Small caps can make investors very wealthy, but can they do the same for our nation?

Australia’s main sovereign wealth fund, Future Fund, was established in 2006 and manages $168bn in assets. According to the Sovereign Wealth Institute this is the world’s 17th largest.


How does it invest?

The fund publishes its top 100 equity holdings annually — it last did so at the end of FY19. Only 23 of its top 100 holdings are Australian listed stocks and they’re all large caps.

Future Fund invests in other assets as well as off-market companies. Just two months ago the fund bought an undisclosed stake in Canberra Data Centres.

Future Fund CEO David Neal said at the time Canberra Data Centres was a “high-quality asset that takes advantage of the powerful secular trend of data growth and cloud computing”.

The fund also has a stake in successful health company CSL (ASX:CSL). It’s the fund’s 5th largest equity holding.

CSL listed at $2.30 in 1994 and is now over $300 — not accounting for 2007’s three-for-one share split.

Future Fund also has $25bn tied up in investments in private equity funds. But it is the private equity firms that choose the investments rather than the Future Fund itself.


Lost opportunity?

Smaller companies are keen for help to get off the ground, particularly capital intensive industries like additive manufacturing.

But it’s a task easier said than done and smaller companies are becoming less keen on private equity and dealing with retail investors.

Anatara Life Sciences (ASX:ANR) boss Steve Lydeamore told Pitt Street’s Life sciences conference last November it was tough being listed as a smaller company in the development stage.

“People want something to happen every quarter and if not they get concerned,” he said.

“The word is starting to get out there but it’s not that easy. We don’t have a budget to spend on PR – we do it on research and development.”

Titomic (ASX:TTT) boss Jeff Lang told Stockhead this week Australia had a great opportunity for its sovereign wealth fund to help companies grow, including ASX small caps.

He pointed to the example of the world’s largest fund, run by Norway, which it built predominantly through oil companies.

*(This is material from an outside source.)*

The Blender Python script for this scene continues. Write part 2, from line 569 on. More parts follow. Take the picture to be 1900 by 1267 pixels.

“They [Norway] built it off the back of taxing the oil companies – it gave stability to the country and we could do something similar,” Lang explained.

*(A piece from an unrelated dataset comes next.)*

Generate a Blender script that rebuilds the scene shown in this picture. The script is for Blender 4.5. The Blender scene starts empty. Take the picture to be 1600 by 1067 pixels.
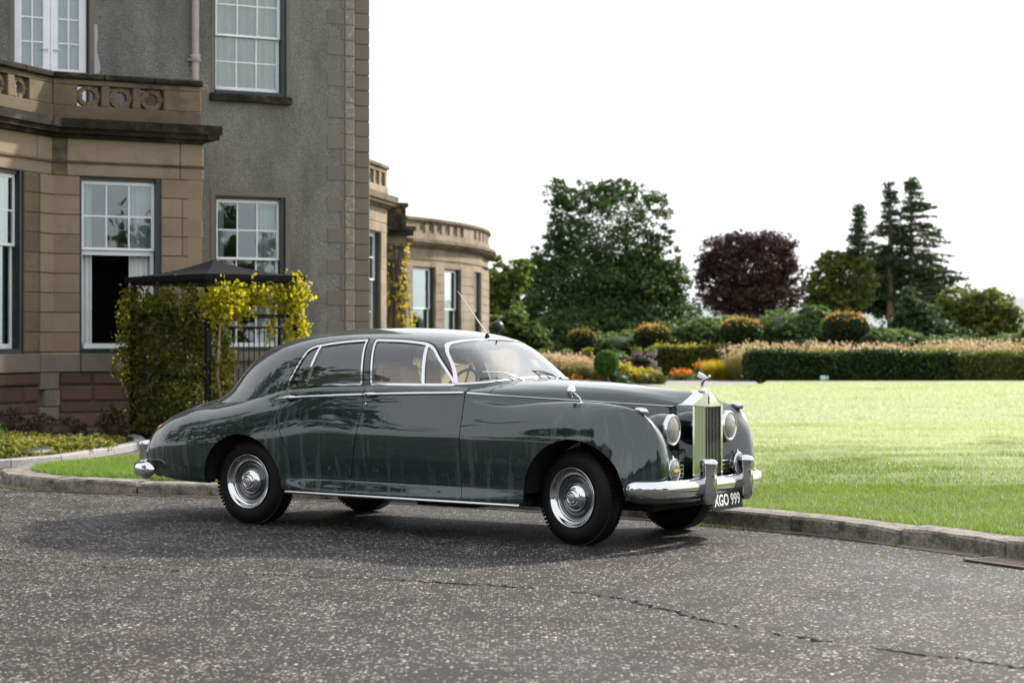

“But we could also help advanced technology startups grow and make Australia front and centre in the future and reduce our carbon foot print.”


No interest … for now

A Future Fund spokesperson told Stockhead the fund’s investment mandate was to achieve returns and not to support other government policies.

“Our role is to maximise risk adjusted returns to achieve our investment mandate,” the spokesperson said.

“We seek out the best investment ideas for the targeted risk and return objectives in a given investment environment and we look broadly at investment opportunities through this lens.

“It is not our role to invest to support other policy initiatives.

“Our Australian equities exposure is through the index. It is worth noting that through our private equity program we are invested in the Australian private equity and venture capital market.”

Australian Small Business and Family Enterprise Ombudsman Kate Carnell told Stockhead the Future Fund had not been interested in funding smaller businesses, although it was far from the only body not interested.

Nevertheless Carnell was hopeful that once the federal government’s Business Growth Fund (BGF) got off the ground the Future Fund would eventually come to the table.

“We approached the Future Fund and bigger superannuation funds and asked ‘why don’t you make a small percentage available to small businesses’ and the silence was deafening,” she said.

“I’m hopeful that once it gets up and running and it’s clear that there’s a need in this space rather than investing offshore, which is what they are doing. They could put a small amount aside for these businesses and they could become part of the fund in the future.

“There’s a range of businesses for whom capital requirements are high, they’re the ones that struggle the most.”


Government support

There is a light at the end of the tunnel for smaller companies, with the Business Growth Fund (BGF) legislation about to go before the senate and most likely be passed. The fund will invest in smaller businesses with high-growth potential.

“The reason this [the BGF] is so important is we were just struggling to get anyone onboard, but the federal government has come to the table and is saying we have to get this thing moving,” Carnell said.

“Hopefully over time other funds will come to the table.”

State governments have played a part too, particularly in relation to sectors they want to grow. For instance, the WA government is currently cooking up a five-year growth plan for its life sciences industry.

Meanwhile in Queensland, the state government wants to build a renewable energy hub in the north of the state. One beneficiary last year was Genex Power (ASX:GNX), which got a $132m funding package.